The week of Easter is always a crazy time in my life. There are always a million details to be finished before Sunday, a sense of urgency to make sure everything is just right, and a desire to take time to slow down and contemplate what this week is really all about. For pastors and church staff, Passion Week is not about spring break or slowing down. Yet somehow in the middle of all the chaos I am compelled to look into the deeper ramifications of the death and resurrection of Christ.
During Lent I very often read the daily devotionals by Walt Wangerin called “Reliving the Passion.” They are deeply personal and moving and tell the story of the week through the book of Mark. For years I have been compelled to reflect on the depth of insight and struggle of the final days of the life of Christ through the words of Wangerin.
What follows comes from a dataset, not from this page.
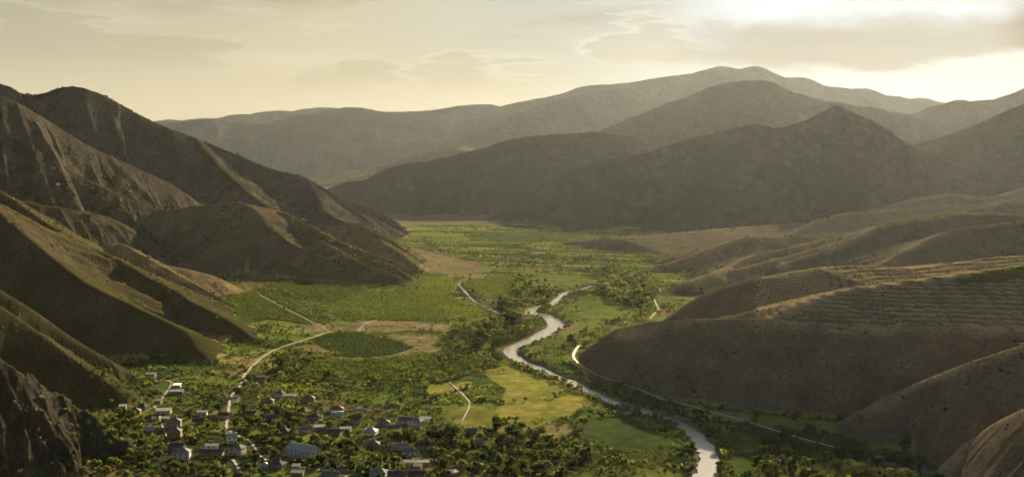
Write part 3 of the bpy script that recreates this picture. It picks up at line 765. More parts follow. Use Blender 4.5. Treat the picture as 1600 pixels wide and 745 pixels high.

Today as I was reading a thought hit me that I had never considered. While Jesus was on the cross he became my sin. He didn’t absorb my sin. He didn’t identify with my sin. He became my sin. “God made him to be sin who knew no sin…”(2 Corinthians 5:21). Jesus became all of the mess and disgust that is the shame and the torment of my life. The perfect Son of God took on all of my pride, guilt and shame.
But that is not all. The next phrase of this verse, Paul writes, “so that in him we might become the righteousness of God.” Jesus substituted sin for righteousness in our lives. We literally get to have the righteousness of God because Jesus Christ fully took our sin. The cross became a spiritual bank where Jesus made the most personal and costly of transactions on our behalf.
Jesus, may I live in your righteousness this week. May I see your glory and forsake my sin which you bore on the cross. May my life be a light of your righteousness in all that I am and all that I do. Amen.